When my daughter turned 16, we set up a Win/Win agreement regarding
use of the family car. We agreed that she would obey the laws of the land
and that she would keep the car clean and properly maintained. We agreed
that she would use the car only for responsible purposes and would serve as
a cab driver for her mother and me within reason. And we also agreed that
she would do all her other jobs cheerfully without being reminded. These
were our wins.
We also agreed that I would provide some resources—the car, gas, and
insurance. And we agreed that she would meet weekly with me, usually on
Sunday afternoon, to evaluate how she was doing based on our agreement.

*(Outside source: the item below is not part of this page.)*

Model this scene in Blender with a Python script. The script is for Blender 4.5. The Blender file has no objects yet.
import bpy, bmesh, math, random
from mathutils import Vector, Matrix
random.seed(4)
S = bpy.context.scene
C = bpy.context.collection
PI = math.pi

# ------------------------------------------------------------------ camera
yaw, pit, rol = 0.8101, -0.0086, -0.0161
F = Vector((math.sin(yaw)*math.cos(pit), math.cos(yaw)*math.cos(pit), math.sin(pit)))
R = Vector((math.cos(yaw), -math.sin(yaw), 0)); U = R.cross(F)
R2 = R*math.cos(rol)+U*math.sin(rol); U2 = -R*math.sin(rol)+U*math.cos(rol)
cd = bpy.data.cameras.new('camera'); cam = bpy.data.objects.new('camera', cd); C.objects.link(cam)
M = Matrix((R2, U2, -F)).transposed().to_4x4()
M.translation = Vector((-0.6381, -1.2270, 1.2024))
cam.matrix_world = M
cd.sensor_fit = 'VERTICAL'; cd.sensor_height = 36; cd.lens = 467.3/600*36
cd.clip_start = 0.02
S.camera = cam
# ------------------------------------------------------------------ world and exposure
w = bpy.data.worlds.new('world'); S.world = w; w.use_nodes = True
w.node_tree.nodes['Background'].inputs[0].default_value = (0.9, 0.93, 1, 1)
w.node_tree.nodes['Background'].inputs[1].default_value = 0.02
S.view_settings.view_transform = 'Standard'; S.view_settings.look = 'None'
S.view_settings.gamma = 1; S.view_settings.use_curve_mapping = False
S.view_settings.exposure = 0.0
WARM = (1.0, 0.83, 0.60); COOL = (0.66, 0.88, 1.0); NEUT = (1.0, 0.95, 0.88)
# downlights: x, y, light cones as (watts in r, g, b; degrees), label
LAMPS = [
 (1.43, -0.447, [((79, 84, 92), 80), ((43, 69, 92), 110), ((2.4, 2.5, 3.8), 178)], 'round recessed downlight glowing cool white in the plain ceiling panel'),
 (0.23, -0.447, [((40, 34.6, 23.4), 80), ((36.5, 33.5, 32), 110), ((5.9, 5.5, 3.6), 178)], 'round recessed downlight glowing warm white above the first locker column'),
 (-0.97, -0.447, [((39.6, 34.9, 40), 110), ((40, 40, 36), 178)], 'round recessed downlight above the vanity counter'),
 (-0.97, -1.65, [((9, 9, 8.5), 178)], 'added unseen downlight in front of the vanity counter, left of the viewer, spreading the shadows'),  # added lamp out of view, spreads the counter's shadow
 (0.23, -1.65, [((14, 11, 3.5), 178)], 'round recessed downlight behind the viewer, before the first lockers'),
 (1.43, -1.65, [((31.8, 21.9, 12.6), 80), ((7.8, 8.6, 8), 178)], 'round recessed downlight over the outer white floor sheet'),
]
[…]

The consequences were clear. As long as she kept her part of the agreement,
she could use the car. If she didn’t keep it, she would lose the privilege until
she decided to.
This Win/Win agreement set up clear expectations from the beginning on
both our parts. It was a win for her—she got to use the car—and it was
certainly a win for Sandra and me. Now she could handle her own
transportation needs and even some of ours. We didn’t have to worry about
maintaining the car or keeping it clean. And we had a built-in
accountability, which meant I didn’t have to hover over her or manage her
methods. Her integrity, her conscience, her power of discernment and our
high Emotional Bank Account managed her infinitely better. We didn’t have
to get emotionally strung out, trying to supervise her every move and
coming up with punishments or rewards on the spot if she didn’t do things
the way we thought she should. We had a Win/Win agreement, and it
liberated us all.
Win/Win agreements are tremendously liberating. But as the product of
isolated techniques, they won’t hold up. Even if you set them up in the
beginning, there is no way to maintain them without personal integrity and
a relationship of trust.
A true Win/Win agreement is the product of the paradigm, the character,
and the relationships out of which it grows. In that context, it defines and
directs the interdependent interaction for which it was created.
Systems
Win/Win can only survive in an organization when the systems support it. If
you talk Win/Win but reward Win/Lose, you’ve got a losing program on
your hands.
You basically get what you reward. If you want to achieve the goals and
reflect the values in your mission statement, then you need to align the
reward system with these goals and values. If it isn’t aligned systemically,
you won’t be walking your talk. You’ll be in the situation of the manager I
mentioned earlier who talked cooperation but practiced competition by
creating a “Race to Bermuda” contest.
I worked for several years with a very large real estate organization in the
Middle West. My first experience with this organiza tion was at a large sales
rally where over 800 sales associates gathered for the annual reward
program. It was a psych-up cheerleading session, complete with high school
bands and a great deal of frenzied screaming.
Out of the 800 people there, around forty received awards for top
performance, such as “Most Sales,” “Greatest Volume,” “Highest Earned
Commissions,” and “Most Listings.” There was a lot of hoopla—
excitement, cheering, applause—around the pre sentation of these awards.